Something To Be

When they expect you to pick a career

Written By A Real Person

Something To Be

When they expect you to pick a career

Artwork by the Author

The Problem:

Totally flummoxed. They say there is room at the top. I have my doubts. They say: “A working class hero is something to be.” Well, if you want to be a hero, just follow me. — John Lennon

It is starting to feel, very much like I’m the only person here. It would be better, to have a hundred readers, that understand what I’m talking about; then to have a thousand readers, in zombie mode. It would have better results for me. That is for sure.

Doesn’t feel like people understand me. Maybe, I’m going to have to be okay with that? It is a jagged pill to have to swallow. I’m not sure, that I want to. However, trying to prove myself to other people; is driving me crazy. It really doesn’t feel like it is worth doing.

And, to be honest; I think they only do it, to hurt me. They couldn’t possible really be that stupid. One should never underestimate someone’s intelligence.

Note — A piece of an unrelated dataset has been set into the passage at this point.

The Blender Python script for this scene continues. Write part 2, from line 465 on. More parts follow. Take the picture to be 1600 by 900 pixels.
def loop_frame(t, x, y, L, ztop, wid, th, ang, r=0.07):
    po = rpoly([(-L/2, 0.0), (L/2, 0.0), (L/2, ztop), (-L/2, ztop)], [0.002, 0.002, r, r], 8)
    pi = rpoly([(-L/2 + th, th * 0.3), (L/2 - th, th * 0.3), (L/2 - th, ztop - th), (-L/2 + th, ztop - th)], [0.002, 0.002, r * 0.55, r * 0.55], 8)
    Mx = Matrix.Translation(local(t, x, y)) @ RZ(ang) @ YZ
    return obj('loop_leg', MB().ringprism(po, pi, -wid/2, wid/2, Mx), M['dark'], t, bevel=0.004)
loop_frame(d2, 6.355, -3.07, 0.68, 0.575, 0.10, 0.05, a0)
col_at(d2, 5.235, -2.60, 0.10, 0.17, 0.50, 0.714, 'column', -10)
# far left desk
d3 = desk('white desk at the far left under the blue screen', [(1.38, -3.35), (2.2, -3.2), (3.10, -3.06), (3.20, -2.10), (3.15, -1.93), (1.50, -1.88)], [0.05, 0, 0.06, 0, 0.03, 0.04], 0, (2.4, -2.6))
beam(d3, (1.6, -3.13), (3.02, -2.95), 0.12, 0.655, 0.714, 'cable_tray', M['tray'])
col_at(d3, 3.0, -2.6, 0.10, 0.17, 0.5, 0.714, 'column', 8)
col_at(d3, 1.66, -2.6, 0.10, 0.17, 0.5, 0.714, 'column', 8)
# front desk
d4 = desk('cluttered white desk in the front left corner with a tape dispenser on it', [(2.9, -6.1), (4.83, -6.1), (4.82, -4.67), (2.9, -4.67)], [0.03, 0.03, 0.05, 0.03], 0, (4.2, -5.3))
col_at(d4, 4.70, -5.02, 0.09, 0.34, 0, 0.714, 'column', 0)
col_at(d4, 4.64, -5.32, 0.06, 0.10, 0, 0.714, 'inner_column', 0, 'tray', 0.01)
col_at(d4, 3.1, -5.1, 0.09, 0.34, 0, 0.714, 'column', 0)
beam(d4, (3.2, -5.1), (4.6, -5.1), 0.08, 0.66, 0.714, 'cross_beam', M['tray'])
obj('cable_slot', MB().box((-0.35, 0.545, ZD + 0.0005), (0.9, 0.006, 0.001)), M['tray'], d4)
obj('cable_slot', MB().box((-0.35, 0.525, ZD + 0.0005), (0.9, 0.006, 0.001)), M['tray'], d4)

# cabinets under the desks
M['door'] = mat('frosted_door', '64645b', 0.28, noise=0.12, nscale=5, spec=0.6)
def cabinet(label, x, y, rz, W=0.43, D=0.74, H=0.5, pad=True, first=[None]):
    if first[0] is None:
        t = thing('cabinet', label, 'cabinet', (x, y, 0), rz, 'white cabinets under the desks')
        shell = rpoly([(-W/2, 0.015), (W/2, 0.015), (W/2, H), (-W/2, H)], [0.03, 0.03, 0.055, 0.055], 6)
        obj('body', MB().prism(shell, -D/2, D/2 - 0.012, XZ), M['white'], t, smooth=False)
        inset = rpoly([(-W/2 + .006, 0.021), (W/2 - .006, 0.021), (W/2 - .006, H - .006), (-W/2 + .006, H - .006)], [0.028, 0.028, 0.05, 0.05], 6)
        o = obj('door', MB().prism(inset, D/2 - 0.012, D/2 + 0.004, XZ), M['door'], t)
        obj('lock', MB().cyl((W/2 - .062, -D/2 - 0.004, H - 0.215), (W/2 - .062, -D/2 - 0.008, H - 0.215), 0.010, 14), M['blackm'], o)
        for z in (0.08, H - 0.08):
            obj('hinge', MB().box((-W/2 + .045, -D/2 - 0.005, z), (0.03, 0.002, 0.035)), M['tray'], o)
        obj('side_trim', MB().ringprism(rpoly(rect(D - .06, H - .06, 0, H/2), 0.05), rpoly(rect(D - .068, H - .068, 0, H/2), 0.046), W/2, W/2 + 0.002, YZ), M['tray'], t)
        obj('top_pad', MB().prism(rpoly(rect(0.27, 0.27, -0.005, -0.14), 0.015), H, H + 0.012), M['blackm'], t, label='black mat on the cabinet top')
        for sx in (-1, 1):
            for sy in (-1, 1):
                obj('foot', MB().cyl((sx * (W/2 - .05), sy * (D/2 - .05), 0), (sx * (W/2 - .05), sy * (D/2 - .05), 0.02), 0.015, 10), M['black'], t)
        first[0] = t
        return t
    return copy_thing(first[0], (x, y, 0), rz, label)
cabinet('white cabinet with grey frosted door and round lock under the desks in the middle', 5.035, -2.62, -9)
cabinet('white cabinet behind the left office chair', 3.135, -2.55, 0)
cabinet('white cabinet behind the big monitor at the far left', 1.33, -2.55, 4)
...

However, I’m starting to have my doubts; if either they are ruthless, or just dumb? Maybe, both.

No one to talk with about anything. Feeling lost in some sea of dead ether. And the only person it seems to bother, is myself. Not sure, what to do about these things. They don’t really seem to care, or listen. And, I have reason to believe; that arguing with them, is pointless. It wouldn’t solve anything. Seems the only thing, that they want; is warm sacks of shit.

Wish that I was living my life. Maybe, the work comes first, and then getting to play at a later date. ?? Not sure about any of this. Seems, they don’t have anything really good in store for me; do they? They should let me know, and bring out the surprise. Want to see good results.

Tired of being alone like this. Makes me feel hated. Want better results than that. Really want much better results than that. We all have to be able to live, and exist. Really we should be doing more than just existing; because what would be the difference between a warm sack of poo, and just existing? Seems to really live; is one of the rarest things there is.

And, we have to start living better. Tired of the world like it is. Feeling like a stranger in this world, and I’m trying to make myself welcome here. However, I’m really not feeling it.


Thoughts

Read something today, that said: “The opposite of love is not hate; but indifference.” I’m not sure, if that is true. Maybe this isn’t outright hate, maybe it happens to be severe indifference? Either way; nope, I don’t like it much. Wanted to be loved. Wanted to feel loved. I’m not feeling it. What I’m feeling is hurt, pain, and neglected.

Tired of these people, ghosting me. And, the truth is; I don’t even know why they ghost me. People just seem to not talk with me much. I’m not seeing results that can be measured. Want peace with them. Want to be able to live, and feel alive. When life, feels like a living death; it takes all the fun out of living. We want better than that.